For more information on Baikonur, check out :

Photos are of the space capsule outside of the Arkalyk Museum. No information about it's date of launch or destination is available, oddly.

3 comments:

jules said...

I is there a US embassy there. If so, that could be a place to ask.

Steve said...

'Soft landing' for space tourist
21/04/2007 17:02 - (SA)

Korolyov, Russia - A Russian cosmonaut and an American astronaut returned to Earth on Saturday along with a US billionaire whose paid voyage to the international space station ended with a landing on the Kazakh steppe.

The capsule carrying Mikhail Tyurin, Michael Lopez-Alegria and space tourist Charles Simonyi, a Hungarian-born software engineer, touched down after a more than three-hour return trip from the orbital station, a spokesperson said in an announcement at Mission Control outside Moscow.

He said it had been a "soft landing".

Simonyi looked ecstatic after rescuers helped him out of the capsule, which lay askew on the bleak grassland, and into a chair lined with fur for warmth. He smiled and grinned, shook a hand and spoke with the bustling support crew.
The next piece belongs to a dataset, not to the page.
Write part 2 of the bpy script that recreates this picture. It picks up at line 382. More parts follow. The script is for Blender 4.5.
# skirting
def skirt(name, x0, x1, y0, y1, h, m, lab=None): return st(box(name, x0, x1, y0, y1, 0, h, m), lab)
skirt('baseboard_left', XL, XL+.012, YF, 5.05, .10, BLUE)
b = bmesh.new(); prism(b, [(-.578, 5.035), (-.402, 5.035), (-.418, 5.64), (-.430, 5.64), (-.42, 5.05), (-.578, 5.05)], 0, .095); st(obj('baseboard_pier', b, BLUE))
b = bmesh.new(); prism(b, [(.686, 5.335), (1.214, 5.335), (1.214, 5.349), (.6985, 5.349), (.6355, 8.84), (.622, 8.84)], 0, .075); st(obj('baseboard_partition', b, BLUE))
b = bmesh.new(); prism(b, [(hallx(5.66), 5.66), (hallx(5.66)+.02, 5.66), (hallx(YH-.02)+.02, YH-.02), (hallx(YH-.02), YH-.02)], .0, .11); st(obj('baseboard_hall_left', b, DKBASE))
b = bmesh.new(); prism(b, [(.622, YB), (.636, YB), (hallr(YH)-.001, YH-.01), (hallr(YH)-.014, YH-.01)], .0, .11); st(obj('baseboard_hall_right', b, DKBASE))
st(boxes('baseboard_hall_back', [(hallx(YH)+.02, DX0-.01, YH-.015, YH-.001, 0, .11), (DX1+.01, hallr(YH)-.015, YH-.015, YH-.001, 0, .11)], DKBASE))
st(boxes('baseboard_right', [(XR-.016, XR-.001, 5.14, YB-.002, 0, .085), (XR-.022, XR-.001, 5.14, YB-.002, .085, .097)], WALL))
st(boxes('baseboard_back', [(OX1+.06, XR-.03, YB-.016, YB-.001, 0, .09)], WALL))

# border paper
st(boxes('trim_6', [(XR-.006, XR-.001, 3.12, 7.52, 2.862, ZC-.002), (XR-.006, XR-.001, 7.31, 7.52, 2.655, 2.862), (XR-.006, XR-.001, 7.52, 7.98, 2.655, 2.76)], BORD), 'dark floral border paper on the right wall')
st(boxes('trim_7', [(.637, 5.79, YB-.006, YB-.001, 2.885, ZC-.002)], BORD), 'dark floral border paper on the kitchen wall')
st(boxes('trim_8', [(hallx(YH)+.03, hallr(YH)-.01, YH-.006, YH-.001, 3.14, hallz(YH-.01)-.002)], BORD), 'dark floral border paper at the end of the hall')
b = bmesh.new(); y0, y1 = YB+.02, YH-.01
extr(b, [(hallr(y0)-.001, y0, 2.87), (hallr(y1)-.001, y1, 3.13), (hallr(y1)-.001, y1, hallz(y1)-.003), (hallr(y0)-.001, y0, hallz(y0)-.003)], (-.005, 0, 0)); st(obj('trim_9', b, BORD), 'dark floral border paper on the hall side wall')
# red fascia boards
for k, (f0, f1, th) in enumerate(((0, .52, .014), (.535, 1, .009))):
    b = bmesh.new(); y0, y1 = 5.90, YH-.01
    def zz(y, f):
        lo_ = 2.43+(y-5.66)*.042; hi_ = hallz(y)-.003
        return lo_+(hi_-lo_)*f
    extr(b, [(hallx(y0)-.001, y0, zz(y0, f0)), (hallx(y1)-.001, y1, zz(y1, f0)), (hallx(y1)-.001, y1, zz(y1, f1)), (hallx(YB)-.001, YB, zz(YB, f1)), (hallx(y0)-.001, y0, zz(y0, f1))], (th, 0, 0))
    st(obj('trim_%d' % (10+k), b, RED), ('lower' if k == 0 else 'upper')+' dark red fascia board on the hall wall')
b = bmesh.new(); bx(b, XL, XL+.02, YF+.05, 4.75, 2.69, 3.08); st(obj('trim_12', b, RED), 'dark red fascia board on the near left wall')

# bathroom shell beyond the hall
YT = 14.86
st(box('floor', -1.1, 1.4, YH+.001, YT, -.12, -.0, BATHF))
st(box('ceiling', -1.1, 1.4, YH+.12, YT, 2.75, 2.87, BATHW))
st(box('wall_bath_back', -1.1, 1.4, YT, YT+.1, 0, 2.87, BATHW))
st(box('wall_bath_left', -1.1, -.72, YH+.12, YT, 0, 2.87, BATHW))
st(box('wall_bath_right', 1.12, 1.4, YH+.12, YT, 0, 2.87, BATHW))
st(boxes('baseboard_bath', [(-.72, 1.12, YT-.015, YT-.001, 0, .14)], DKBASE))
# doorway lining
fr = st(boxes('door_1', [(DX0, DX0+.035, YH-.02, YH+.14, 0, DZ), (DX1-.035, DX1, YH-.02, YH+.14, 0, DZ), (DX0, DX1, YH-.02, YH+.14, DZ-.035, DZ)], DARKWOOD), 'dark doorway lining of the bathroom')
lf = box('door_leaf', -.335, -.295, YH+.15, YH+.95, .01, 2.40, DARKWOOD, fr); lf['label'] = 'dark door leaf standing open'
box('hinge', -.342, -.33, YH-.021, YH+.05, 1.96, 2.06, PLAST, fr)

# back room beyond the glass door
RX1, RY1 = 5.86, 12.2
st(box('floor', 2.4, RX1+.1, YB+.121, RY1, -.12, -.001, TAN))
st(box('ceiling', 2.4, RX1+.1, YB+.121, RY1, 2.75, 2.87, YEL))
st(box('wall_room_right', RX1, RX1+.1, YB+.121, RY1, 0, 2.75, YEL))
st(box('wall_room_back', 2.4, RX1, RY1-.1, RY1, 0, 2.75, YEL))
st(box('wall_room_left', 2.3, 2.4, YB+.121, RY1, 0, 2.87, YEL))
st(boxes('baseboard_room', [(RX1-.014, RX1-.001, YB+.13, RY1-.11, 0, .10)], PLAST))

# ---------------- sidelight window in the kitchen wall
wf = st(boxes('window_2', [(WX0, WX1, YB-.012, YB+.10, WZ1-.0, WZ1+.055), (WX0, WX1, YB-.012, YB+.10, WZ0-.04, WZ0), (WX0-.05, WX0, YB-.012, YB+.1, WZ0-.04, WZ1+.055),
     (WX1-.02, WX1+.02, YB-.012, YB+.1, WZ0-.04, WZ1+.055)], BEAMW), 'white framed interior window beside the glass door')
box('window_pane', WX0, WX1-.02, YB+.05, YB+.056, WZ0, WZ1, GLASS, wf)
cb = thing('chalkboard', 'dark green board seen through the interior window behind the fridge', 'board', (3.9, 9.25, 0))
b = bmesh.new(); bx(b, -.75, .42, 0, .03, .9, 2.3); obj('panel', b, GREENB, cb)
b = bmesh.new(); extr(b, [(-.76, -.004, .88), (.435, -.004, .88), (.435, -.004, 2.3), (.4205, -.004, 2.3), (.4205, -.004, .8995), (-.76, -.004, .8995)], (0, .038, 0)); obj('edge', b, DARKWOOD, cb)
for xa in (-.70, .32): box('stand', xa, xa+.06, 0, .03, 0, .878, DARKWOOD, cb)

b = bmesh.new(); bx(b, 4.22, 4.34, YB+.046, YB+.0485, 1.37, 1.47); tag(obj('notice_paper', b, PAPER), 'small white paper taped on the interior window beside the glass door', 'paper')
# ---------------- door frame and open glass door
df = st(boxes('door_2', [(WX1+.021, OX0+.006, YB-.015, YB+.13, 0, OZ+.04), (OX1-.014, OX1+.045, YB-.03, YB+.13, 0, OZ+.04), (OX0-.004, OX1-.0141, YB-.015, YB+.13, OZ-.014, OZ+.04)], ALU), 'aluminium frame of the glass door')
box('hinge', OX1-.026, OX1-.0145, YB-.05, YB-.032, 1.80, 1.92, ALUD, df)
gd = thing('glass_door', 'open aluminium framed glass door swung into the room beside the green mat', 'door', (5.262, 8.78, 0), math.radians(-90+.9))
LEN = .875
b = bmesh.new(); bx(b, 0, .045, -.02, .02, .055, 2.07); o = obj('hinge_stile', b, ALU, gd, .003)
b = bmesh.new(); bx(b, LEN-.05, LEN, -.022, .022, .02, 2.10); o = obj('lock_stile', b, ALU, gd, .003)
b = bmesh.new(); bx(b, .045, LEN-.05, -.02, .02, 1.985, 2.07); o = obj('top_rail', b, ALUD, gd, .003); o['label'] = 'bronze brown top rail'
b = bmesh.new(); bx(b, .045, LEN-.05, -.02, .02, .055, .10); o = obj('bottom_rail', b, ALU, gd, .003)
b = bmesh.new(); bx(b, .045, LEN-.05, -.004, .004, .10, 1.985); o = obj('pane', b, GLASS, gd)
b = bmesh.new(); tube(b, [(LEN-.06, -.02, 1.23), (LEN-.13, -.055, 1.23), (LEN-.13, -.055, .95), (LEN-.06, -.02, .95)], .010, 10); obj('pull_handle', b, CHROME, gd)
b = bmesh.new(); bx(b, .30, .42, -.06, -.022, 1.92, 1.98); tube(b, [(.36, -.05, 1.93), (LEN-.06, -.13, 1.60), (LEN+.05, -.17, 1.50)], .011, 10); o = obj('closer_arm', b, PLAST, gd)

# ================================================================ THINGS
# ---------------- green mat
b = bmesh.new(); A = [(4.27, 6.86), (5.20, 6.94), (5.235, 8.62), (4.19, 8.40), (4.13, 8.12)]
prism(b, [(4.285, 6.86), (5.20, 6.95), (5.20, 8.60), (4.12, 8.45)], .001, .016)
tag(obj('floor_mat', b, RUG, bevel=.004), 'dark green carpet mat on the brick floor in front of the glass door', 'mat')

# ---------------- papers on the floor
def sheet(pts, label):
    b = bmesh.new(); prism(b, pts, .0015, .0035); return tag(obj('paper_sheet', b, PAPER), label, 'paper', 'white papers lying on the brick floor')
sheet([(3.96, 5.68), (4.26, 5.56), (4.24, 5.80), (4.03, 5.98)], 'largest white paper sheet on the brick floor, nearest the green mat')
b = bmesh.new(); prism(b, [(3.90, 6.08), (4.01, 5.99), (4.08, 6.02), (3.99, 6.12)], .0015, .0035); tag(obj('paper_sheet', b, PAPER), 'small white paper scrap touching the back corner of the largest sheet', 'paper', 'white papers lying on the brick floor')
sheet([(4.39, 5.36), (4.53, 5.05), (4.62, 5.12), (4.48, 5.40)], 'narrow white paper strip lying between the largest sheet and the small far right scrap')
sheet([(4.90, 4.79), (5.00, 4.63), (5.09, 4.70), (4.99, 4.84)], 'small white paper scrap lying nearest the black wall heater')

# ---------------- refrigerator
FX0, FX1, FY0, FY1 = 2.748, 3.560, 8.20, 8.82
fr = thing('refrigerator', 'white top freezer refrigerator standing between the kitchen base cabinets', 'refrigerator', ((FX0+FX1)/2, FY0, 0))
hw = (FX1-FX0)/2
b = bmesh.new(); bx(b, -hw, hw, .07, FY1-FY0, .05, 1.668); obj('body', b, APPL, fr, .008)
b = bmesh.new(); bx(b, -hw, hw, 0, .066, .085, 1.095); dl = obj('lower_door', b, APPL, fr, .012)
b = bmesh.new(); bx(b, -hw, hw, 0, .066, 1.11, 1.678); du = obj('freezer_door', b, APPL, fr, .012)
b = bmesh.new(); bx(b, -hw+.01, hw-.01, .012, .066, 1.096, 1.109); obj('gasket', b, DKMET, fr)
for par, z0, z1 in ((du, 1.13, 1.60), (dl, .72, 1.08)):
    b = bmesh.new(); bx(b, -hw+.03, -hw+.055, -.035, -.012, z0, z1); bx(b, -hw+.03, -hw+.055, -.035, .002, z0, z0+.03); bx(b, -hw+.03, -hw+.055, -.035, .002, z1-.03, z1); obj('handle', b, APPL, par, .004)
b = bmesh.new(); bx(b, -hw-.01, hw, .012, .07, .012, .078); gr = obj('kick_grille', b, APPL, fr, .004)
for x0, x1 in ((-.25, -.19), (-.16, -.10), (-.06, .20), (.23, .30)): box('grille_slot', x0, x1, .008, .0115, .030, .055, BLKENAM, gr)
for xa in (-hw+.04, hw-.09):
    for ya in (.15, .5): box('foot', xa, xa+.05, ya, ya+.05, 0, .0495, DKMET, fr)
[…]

He then crunched enthusiastically into a green apple - a tradition after Russian space landings.

Steve said...

MISSION CONTROL (Moscow Region), April 21 (RIA Novosti) - A Soyuz spacecraft carrying the 14th crew of the International Space Station (ISS) has landed at the space center in Kazakhstan, a mission control center near Moscow said.

The commander of the rescue group watched the descent from a helicopter and reported to the mission control center that the spacecraft had landed according to plan.

"Charles Simonyi and the crew of the 14th ISS mission have successfully gone through the descent and the landing, and are in a good mood. The temperature at the landing site in Kazakhstan is plus 19 °C (66.2 °F)," the rescue official told the mission control center.

The crew will be delivered to the Baikonur space center by a helicopter and then taken to the space training center of Zvyozdny Gorodok (star city) near Moscow.